Compressed air cans for cleaning computer keyboards may be used to clean dirt and debris from the venting of your Fuel helmet. It is recommended you remove any removable pads and / or liners. 

How do I clean my Fuel helmet shield? Fuel does not recommend cleaning any shield with spray on type chemical cleaners. A reaction between shield and cleaning chemical is possible, resulting in haze build-up and distortion. FUEL recommends washing the shield with warm water and soft cloth only. We also recommend cleaning the shield as soon as possible after dirt and debris have accumulated. Do not let debris sit on the shield for any extended period of time. If debris has accumulated over time, it is recommended to clean the shield in several applications. This allows the debris to break down with every application. Excessive rubbing can lead to scratching as the hard debris can act as a scuffing agent. The same can occur if low grade rigid paper towels are used.
Where should I store my helmet? Store your helmet in a cool, dry place. Keep away from pets and animals. Keep helmet away from heat in excess of 122-degrees, and do not set on hot surfaces.

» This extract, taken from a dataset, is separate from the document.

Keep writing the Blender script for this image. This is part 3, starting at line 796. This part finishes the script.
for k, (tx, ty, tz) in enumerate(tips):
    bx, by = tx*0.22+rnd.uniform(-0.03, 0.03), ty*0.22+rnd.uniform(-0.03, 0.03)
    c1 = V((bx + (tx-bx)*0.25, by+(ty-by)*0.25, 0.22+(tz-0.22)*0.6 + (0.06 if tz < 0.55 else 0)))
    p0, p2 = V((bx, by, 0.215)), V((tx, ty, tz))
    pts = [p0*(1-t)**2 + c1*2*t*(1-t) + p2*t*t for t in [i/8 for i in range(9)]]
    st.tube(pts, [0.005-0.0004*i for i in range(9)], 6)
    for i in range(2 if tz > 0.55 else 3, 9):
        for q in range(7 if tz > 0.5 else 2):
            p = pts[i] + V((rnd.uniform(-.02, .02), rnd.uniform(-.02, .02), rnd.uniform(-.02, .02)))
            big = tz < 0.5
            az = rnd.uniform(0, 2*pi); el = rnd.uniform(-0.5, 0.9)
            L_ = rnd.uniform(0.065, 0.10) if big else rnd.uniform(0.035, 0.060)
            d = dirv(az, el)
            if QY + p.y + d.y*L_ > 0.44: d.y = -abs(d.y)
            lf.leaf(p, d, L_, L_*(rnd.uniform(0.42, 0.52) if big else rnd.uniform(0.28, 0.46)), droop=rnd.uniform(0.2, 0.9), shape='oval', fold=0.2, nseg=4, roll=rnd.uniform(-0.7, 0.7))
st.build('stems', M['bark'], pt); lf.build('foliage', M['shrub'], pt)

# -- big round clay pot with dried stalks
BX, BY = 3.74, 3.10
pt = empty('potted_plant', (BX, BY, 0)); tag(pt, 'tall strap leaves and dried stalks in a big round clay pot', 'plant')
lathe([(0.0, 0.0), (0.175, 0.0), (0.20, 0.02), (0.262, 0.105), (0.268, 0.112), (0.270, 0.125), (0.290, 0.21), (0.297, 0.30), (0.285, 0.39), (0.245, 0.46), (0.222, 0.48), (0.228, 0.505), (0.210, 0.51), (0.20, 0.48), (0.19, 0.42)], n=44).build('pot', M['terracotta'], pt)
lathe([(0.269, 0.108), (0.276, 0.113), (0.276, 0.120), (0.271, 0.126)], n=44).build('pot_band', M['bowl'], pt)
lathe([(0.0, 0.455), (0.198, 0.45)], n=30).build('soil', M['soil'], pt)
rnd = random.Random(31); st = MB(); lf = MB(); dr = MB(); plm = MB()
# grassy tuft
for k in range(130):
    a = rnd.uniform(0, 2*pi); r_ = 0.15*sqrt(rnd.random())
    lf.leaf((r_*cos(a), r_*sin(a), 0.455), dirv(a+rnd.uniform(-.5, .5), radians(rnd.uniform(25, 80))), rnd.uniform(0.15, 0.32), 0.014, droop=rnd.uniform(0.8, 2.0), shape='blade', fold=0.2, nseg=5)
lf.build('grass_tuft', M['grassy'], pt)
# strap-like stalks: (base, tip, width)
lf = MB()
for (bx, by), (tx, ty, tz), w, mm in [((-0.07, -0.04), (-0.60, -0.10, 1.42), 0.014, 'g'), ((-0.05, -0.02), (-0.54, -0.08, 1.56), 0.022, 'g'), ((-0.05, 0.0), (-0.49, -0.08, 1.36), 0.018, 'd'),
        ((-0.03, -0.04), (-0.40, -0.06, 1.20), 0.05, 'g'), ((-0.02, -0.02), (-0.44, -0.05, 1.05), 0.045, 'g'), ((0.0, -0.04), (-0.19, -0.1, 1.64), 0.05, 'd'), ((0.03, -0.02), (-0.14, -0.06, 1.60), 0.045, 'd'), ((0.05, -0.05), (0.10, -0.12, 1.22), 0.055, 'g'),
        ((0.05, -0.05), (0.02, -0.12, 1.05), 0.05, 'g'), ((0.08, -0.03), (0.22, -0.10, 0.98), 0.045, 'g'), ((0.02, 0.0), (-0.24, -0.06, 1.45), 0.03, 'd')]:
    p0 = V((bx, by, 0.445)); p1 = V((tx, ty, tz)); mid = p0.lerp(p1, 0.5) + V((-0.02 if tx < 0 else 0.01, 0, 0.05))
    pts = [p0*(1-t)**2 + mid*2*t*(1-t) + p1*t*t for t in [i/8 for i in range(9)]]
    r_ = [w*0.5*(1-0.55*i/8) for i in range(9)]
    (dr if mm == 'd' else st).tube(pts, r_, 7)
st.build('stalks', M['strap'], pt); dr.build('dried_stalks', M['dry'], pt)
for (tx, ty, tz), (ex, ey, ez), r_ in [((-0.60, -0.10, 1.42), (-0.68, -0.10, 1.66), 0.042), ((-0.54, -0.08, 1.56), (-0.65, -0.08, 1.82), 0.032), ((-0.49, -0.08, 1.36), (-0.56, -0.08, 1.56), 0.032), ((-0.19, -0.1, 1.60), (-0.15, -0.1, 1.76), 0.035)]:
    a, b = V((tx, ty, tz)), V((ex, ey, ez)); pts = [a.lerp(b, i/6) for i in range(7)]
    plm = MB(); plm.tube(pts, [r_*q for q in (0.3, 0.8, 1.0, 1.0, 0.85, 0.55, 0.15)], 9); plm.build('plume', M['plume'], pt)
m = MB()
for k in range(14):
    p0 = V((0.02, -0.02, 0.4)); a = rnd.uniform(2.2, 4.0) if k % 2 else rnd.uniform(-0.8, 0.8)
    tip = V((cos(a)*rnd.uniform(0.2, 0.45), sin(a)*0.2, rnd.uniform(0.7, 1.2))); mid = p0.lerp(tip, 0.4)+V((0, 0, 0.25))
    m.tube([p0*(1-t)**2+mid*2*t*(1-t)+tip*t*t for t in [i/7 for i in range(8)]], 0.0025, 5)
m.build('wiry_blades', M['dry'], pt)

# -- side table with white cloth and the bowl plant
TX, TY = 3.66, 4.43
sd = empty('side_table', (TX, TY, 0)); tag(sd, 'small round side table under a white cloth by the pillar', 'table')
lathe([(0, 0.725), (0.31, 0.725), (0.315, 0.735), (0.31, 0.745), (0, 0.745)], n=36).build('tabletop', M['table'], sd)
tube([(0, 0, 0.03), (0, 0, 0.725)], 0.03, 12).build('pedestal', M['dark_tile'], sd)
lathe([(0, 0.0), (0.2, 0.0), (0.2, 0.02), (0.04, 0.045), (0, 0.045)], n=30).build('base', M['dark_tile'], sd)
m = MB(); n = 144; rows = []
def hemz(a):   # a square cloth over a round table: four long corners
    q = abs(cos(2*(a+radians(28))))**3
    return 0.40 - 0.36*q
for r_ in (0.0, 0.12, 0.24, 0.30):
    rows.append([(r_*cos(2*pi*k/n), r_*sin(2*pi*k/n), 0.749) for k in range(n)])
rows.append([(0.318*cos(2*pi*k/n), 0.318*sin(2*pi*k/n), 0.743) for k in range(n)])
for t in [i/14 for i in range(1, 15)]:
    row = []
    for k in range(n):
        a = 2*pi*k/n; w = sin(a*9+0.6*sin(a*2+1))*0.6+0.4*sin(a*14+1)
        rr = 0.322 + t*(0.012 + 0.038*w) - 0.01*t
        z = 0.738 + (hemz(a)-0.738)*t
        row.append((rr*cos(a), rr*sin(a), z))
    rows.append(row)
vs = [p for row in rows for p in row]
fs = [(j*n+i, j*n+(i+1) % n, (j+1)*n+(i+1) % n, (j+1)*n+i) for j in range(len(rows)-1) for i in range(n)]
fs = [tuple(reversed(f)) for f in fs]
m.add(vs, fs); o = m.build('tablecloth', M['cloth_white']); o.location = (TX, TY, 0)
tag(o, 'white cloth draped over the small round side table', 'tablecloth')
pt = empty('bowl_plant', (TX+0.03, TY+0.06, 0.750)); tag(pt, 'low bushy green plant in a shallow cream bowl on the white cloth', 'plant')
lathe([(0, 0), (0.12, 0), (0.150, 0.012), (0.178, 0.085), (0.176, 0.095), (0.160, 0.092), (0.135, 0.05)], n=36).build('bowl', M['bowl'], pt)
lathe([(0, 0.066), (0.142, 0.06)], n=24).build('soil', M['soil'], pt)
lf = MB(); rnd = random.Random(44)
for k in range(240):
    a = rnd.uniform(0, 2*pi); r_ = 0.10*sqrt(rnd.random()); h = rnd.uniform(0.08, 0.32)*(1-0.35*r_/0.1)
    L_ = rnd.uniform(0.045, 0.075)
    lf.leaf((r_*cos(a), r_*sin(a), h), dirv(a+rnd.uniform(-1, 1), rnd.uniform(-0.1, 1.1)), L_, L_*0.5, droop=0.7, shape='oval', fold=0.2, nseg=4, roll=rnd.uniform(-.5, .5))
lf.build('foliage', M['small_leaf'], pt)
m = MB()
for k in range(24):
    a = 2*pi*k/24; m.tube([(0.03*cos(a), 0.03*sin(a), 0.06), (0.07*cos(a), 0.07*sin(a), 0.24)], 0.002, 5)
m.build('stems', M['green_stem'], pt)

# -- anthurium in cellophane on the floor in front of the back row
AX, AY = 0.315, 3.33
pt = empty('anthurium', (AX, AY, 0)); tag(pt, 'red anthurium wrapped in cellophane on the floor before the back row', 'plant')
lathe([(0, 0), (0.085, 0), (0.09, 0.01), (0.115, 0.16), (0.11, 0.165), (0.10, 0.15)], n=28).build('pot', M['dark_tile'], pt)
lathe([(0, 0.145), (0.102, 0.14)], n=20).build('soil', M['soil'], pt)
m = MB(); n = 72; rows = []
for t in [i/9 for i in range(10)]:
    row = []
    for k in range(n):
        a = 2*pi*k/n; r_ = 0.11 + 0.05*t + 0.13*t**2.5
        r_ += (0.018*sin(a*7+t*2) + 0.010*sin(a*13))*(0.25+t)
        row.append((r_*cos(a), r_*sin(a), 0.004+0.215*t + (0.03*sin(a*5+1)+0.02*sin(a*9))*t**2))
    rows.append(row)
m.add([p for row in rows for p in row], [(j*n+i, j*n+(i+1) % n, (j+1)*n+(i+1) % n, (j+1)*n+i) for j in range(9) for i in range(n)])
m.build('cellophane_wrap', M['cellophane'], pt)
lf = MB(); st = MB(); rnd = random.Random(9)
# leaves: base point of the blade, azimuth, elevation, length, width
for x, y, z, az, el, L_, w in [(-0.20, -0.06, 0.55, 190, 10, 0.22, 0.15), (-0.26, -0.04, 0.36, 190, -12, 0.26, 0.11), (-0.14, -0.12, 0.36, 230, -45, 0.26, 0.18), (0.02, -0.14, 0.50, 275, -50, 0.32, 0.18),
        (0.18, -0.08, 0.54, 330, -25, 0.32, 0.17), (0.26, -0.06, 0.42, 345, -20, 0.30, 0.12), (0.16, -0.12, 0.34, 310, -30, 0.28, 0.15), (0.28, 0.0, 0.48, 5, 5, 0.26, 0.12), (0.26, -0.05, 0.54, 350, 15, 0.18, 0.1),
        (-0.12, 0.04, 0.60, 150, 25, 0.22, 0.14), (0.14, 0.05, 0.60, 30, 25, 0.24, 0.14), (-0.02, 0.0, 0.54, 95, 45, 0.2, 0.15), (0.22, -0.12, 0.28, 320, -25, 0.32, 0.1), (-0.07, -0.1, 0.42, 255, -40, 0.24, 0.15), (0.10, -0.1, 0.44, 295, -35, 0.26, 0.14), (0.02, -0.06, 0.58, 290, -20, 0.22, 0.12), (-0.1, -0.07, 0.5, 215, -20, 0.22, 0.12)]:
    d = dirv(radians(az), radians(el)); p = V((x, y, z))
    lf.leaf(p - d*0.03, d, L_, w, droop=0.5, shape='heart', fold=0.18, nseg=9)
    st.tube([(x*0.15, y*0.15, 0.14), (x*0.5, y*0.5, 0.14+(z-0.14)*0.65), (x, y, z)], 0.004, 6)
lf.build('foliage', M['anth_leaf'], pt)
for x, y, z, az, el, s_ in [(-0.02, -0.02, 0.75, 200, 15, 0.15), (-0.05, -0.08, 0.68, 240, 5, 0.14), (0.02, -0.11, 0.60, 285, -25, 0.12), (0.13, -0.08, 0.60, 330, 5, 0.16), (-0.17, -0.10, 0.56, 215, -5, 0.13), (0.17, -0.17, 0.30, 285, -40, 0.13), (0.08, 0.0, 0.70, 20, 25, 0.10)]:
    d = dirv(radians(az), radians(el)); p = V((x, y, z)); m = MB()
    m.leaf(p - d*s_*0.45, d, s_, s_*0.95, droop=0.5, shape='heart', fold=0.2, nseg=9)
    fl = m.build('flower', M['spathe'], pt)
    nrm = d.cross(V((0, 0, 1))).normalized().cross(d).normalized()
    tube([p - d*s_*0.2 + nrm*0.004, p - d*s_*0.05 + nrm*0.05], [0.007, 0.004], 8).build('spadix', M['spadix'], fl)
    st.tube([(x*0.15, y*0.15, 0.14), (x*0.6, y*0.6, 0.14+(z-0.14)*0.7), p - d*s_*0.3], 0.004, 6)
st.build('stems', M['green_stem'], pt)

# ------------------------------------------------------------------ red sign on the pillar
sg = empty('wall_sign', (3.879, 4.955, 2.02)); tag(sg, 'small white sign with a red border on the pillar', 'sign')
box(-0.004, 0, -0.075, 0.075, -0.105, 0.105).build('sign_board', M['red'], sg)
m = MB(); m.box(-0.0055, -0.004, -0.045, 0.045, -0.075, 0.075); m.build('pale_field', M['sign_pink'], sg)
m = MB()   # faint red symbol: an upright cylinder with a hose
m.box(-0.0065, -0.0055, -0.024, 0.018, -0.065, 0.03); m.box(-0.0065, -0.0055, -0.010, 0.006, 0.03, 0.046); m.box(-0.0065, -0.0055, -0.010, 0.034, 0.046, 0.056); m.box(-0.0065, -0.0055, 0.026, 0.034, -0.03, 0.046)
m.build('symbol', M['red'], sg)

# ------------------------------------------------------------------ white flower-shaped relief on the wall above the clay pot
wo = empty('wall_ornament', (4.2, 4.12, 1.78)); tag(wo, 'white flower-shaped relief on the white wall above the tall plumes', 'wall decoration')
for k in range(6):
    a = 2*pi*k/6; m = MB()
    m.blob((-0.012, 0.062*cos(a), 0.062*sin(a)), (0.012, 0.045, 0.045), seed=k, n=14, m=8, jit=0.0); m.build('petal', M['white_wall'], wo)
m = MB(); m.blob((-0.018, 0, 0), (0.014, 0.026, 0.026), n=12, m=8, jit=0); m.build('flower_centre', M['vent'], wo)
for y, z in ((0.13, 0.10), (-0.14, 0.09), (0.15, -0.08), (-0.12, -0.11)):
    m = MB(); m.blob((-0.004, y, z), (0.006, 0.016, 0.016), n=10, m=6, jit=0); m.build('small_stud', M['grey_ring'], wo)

Can I modify my Fuel helmet? No. Your helmet is designed to meet or exceed DOT standards. Modifying the helmet may increase the risk of serious injury or death in an accident. Modification include, but are not limited to drilling holes; cutting shell, liner or strap; modifying the retention system, including a chin cup; removing parts; painting; or attaching accessories not manufactured by Fuel for this helmet. Questions can be directed to info@fuelhelmets.com
Does my state have a helmet law? Helmet laws vary by state and change can change from time to time, so we encourage you to please visit your state’s department of transportation website or contact your local law enforcement office for current helmet laws. If you are planning a road trip that will take you across state lines, we recommend that you learn the helmet laws in advance for the states you will travel through.